Task objective: Transcribe the material in full, exactly as written.

****************************************

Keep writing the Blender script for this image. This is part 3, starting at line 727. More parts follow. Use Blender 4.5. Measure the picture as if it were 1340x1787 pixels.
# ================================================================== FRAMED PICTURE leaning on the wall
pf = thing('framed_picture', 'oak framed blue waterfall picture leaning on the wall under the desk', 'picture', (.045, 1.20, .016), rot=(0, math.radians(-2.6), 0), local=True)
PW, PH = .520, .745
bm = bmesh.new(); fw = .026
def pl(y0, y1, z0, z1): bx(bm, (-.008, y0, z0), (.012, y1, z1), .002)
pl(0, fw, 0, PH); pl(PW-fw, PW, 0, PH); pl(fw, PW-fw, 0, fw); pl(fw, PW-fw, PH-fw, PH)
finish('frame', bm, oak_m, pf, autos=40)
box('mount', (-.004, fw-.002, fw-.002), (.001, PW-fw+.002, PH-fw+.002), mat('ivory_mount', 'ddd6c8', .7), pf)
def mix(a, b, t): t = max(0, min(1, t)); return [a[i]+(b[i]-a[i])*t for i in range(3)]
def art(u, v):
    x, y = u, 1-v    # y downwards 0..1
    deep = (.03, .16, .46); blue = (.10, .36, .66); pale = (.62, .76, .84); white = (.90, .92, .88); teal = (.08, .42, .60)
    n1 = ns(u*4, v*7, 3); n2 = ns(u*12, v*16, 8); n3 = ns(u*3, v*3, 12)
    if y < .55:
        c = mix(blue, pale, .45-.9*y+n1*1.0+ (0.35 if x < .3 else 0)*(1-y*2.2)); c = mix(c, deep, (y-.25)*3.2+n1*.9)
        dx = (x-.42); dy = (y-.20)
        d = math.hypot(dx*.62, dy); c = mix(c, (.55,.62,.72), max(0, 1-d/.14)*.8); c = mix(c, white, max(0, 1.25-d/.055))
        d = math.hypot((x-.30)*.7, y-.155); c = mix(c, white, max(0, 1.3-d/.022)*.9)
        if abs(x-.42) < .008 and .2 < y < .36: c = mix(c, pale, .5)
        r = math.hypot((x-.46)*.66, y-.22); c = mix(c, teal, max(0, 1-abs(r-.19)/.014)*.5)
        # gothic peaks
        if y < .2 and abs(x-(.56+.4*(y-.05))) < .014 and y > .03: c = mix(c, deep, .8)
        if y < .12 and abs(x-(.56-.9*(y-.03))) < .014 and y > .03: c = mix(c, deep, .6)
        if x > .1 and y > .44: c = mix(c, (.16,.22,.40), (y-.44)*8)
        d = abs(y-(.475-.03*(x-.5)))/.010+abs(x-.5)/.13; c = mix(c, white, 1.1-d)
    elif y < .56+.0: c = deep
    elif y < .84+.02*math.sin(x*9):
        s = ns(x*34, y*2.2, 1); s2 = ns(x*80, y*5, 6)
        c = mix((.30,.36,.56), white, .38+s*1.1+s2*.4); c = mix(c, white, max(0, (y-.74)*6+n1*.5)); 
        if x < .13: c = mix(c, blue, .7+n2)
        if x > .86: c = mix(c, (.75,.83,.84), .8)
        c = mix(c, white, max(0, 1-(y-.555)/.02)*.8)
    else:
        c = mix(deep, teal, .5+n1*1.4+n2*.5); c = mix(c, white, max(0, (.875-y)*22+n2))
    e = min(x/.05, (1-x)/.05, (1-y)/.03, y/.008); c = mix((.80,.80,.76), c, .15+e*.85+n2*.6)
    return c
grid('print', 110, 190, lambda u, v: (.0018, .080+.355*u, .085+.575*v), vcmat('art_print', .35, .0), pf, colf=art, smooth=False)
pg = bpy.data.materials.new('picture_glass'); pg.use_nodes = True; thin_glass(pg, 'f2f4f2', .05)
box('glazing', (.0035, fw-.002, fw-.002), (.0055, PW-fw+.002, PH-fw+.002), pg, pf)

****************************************

Response to the task:
Keep writing the Blender script for this image. This is part 3, starting at line 727. More parts follow. Use Blender 4.5. Measure the picture as if it were 1340x1787 pixels.
# ================================================================== FRAMED PICTURE leaning on the wall
pf = thing('framed_picture', 'oak framed blue waterfall picture leaning on the wall under the desk', 'picture', (.045, 1.20, .016), rot=(0, math.radians(-2.6), 0), local=True)
PW, PH = .520, .745
bm = bmesh.new(); fw = .026
def pl(y0, y1, z0, z1): bx(bm, (-.008, y0, z0), (.012, y1, z1), .002)
pl(0, fw, 0, PH); pl(PW-fw, PW, 0, PH); pl(fw, PW-fw, 0, fw); pl(fw, PW-fw, PH-fw, PH)
finish('frame', bm, oak_m, pf, autos=40)
box('mount', (-.004, fw-.002, fw-.002), (.001, PW-fw+.002, PH-fw+.002), mat('ivory_mount', 'ddd6c8', .7), pf)
def mix(a, b, t): t = max(0, min(1, t)); return [a[i]+(b[i]-a[i])*t for i in range(3)]
def art(u, v):
    x, y = u, 1-v    # y downwards 0..1
    deep = (.03, .16, .46); blue = (.10, .36, .66); pale = (.62, .76, .84); white = (.90, .92, .88); teal = (.08, .42, .60)
    n1 = ns(u*4, v*7, 3); n2 = ns(u*12, v*16, 8); n3 = ns(u*3, v*3, 12)
    if y < .55:
        c = mix(blue, pale, .45-.9*y+n1*1.0+ (0.35 if x < .3 else 0)*(1-y*2.2)); c = mix(c, deep, (y-.25)*3.2+n1*.9)
        dx = (x-.42); dy = (y-.20)
        d = math.hypot(dx*.62, dy); c = mix(c, (.55,.62,.72), max(0, 1-d/.14)*.8); c = mix(c, white, max(0, 1.25-d/.055))
        d = math.hypot((x-.30)*.7, y-.155); c = mix(c, white, max(0, 1.3-d/.022)*.9)
        if abs(x-.42) < .008 and .2 < y < .36: c = mix(c, pale, .5)
        r = math.hypot((x-.46)*.66, y-.22); c = mix(c, teal, max(0, 1-abs(r-.19)/.014)*.5)
        # gothic peaks
        if y < .2 and abs(x-(.56+.4*(y-.05))) < .014 and y > .03: c = mix(c, deep, .8)
        if y < .12 and abs(x-(.56-.9*(y-.03))) < .014 and y > .03: c = mix(c, deep, .6)
        if x > .1 and y > .44: c = mix(c, (.16,.22,.40), (y-.44)*8)
        d = abs(y-(.475-.03*(x-.5)))/.010+abs(x-.5)/.13; c = mix(c, white, 1.1-d)
    elif y < .56+.0: c = deep
    elif y < .84+.02*math.sin(x*9):
        s = ns(x*34, y*2.2, 1); s2 = ns(x*80, y*5, 6)
        c = mix((.30,.36,.56), white, .38+s*1.1+s2*.4); c = mix(c, white, max(0, (y-.74)*6+n1*.5)); 
        if x < .13: c = mix(c, blue, .7+n2)
        if x > .86: c = mix(c, (.75,.83,.84), .8)
        c = mix(c, white, max(0, 1-(y-.555)/.02)*.8)
    else:
        c = mix(deep, teal, .5+n1*1.4+n2*.5); c = mix(c, white, max(0, (.875-y)*22+n2))
    e = min(x/.05, (1-x)/.05, (1-y)/.03, y/.008); c = mix((.80,.80,.76), c, .15+e*.85+n2*.6)
    return c
grid('print', 110, 190, lambda u, v: (.0018, .080+.355*u, .085+.575*v), vcmat('art_print', .35, .0), pf, colf=art, smooth=False)
pg = bpy.data.materials.new('picture_glass'); pg.use_nodes = True; thin_glass(pg, 'f2f4f2', .05)
box('glazing', (.0035, fw-.002, fw-.002), (.0055, PW-fw+.002, PH-fw+.002), pg, pf)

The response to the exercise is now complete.